* EXERCISE
Up to and including the line that contains "from mathutils import Vector", write out each line of the material from its first line, exactly.

'''

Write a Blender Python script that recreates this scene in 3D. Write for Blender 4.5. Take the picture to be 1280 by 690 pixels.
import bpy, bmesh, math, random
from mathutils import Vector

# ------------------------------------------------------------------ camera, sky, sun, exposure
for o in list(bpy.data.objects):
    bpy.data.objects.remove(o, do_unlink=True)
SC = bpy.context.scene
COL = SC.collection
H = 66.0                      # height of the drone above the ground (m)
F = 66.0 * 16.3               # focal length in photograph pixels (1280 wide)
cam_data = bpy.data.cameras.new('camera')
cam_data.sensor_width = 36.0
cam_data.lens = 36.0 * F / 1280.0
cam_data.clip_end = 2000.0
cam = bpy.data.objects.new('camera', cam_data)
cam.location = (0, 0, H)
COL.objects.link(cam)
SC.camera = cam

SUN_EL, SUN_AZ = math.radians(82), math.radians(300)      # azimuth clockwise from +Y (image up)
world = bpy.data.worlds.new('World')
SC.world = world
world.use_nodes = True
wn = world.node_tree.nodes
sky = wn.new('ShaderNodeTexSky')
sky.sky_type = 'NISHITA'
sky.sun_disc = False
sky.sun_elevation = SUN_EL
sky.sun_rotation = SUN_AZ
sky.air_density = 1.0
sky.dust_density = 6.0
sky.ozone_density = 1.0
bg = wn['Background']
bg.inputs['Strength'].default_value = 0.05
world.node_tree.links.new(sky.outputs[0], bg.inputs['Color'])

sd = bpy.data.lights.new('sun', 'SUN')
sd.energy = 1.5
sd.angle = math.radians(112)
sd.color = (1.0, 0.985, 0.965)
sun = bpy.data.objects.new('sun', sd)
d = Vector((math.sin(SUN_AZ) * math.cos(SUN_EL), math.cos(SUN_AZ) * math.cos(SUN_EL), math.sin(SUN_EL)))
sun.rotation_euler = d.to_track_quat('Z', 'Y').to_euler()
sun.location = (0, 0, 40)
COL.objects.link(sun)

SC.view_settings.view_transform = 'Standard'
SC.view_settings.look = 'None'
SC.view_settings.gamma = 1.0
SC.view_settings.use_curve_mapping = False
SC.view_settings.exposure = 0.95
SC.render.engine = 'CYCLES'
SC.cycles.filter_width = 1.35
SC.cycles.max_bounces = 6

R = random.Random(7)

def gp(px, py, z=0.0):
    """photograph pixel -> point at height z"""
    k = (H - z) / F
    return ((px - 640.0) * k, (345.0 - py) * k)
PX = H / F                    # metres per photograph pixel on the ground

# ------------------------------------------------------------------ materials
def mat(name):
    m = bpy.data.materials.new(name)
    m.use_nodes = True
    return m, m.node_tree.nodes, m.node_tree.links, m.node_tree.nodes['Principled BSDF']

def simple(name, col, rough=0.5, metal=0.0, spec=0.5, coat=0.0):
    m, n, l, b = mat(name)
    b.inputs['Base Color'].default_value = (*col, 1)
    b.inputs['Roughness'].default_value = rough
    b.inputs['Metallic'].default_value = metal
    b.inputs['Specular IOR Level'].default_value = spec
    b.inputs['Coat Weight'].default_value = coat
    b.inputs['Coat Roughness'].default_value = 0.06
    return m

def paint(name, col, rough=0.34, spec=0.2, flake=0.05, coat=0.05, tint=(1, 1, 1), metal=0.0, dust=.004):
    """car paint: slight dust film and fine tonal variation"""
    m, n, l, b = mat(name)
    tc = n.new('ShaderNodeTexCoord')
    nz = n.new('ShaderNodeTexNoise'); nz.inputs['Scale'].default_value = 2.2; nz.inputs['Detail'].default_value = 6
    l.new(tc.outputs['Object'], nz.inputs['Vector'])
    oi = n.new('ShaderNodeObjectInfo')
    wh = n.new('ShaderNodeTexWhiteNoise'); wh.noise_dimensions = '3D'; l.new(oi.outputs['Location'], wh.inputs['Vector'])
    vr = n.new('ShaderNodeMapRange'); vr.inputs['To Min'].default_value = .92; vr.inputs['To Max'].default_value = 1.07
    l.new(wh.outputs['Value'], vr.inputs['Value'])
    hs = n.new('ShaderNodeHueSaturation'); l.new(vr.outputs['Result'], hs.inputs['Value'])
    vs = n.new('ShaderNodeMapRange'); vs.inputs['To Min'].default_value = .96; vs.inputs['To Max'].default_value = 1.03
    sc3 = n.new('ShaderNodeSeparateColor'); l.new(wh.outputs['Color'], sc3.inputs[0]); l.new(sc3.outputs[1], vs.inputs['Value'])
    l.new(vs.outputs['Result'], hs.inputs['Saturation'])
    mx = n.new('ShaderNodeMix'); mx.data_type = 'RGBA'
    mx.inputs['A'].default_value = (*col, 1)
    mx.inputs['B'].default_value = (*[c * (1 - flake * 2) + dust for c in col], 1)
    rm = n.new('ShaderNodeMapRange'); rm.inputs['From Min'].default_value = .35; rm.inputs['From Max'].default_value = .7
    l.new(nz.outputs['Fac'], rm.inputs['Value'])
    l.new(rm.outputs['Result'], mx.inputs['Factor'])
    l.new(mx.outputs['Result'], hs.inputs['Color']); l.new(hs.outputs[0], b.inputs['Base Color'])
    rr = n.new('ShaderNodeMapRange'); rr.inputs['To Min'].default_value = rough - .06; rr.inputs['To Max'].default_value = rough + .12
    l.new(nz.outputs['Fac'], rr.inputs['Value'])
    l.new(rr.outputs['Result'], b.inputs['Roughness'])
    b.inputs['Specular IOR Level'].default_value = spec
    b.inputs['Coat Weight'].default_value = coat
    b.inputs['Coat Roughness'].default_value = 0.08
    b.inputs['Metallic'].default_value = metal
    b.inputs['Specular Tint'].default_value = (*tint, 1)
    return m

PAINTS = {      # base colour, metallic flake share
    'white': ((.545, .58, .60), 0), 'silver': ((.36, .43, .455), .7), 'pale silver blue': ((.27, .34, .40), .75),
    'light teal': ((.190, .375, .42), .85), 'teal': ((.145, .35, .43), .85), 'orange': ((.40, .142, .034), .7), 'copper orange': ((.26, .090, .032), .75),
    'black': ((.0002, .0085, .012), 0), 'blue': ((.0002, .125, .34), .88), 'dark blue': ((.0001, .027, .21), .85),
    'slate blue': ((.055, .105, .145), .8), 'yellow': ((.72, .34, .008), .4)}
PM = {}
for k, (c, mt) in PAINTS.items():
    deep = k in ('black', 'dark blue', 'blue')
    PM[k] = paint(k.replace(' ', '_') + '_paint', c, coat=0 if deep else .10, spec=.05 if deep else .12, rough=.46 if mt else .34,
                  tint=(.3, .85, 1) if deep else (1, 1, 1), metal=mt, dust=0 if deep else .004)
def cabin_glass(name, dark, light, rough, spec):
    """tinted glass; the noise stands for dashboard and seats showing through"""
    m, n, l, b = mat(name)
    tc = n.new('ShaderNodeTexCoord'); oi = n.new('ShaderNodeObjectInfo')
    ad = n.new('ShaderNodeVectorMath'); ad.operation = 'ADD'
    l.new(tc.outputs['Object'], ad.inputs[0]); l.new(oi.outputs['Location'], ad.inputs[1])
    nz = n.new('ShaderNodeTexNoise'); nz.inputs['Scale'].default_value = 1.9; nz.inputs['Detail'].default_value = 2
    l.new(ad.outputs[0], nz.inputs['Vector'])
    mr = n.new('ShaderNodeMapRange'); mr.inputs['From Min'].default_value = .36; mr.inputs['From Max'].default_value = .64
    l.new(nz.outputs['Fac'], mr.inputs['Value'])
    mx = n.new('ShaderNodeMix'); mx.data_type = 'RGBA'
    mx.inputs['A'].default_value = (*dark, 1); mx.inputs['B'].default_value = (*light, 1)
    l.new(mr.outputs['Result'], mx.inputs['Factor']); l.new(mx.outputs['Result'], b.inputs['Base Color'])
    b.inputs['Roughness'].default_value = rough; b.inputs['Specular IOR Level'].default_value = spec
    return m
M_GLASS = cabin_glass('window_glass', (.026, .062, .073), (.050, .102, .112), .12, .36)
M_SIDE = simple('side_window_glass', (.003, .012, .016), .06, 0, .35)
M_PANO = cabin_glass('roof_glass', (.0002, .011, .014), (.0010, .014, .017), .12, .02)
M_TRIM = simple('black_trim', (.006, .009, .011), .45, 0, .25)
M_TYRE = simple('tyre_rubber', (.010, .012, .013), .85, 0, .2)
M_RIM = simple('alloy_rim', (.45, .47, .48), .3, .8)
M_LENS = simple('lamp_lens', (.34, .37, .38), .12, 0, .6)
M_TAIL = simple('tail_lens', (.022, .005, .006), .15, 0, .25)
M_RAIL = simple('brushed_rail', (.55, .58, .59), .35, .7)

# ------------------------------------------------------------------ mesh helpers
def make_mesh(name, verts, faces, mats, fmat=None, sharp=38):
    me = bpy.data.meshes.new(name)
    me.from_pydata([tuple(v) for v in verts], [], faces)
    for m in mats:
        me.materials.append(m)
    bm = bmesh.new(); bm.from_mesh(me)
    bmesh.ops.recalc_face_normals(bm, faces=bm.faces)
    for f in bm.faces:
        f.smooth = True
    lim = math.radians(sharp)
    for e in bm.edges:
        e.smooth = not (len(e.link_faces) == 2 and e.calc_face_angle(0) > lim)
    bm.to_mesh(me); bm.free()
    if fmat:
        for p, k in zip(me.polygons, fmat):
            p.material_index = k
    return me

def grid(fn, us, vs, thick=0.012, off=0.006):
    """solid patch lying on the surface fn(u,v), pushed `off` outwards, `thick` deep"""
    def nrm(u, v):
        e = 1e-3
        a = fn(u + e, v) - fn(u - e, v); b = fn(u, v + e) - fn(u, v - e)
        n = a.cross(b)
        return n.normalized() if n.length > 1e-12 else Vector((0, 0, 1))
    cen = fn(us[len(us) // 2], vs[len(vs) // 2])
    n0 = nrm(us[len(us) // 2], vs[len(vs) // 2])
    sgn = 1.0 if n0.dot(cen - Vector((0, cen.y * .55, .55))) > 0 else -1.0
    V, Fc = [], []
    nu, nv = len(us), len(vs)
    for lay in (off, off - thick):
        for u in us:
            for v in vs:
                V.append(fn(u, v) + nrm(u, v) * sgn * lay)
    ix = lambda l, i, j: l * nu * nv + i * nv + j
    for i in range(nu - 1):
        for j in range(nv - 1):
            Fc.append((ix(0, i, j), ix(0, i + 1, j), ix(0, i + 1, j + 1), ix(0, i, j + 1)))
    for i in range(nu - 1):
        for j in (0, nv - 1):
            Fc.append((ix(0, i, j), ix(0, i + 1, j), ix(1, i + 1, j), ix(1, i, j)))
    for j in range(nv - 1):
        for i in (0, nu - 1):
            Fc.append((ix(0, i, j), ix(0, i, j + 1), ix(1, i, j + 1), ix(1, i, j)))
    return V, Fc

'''

* EXERCISE RESULT
Write a Blender Python script that recreates this scene in 3D. Write for Blender 4.5. Take the picture to be 1280 by 690 pixels.
import bpy, bmesh, math, random
from mathutils import Vector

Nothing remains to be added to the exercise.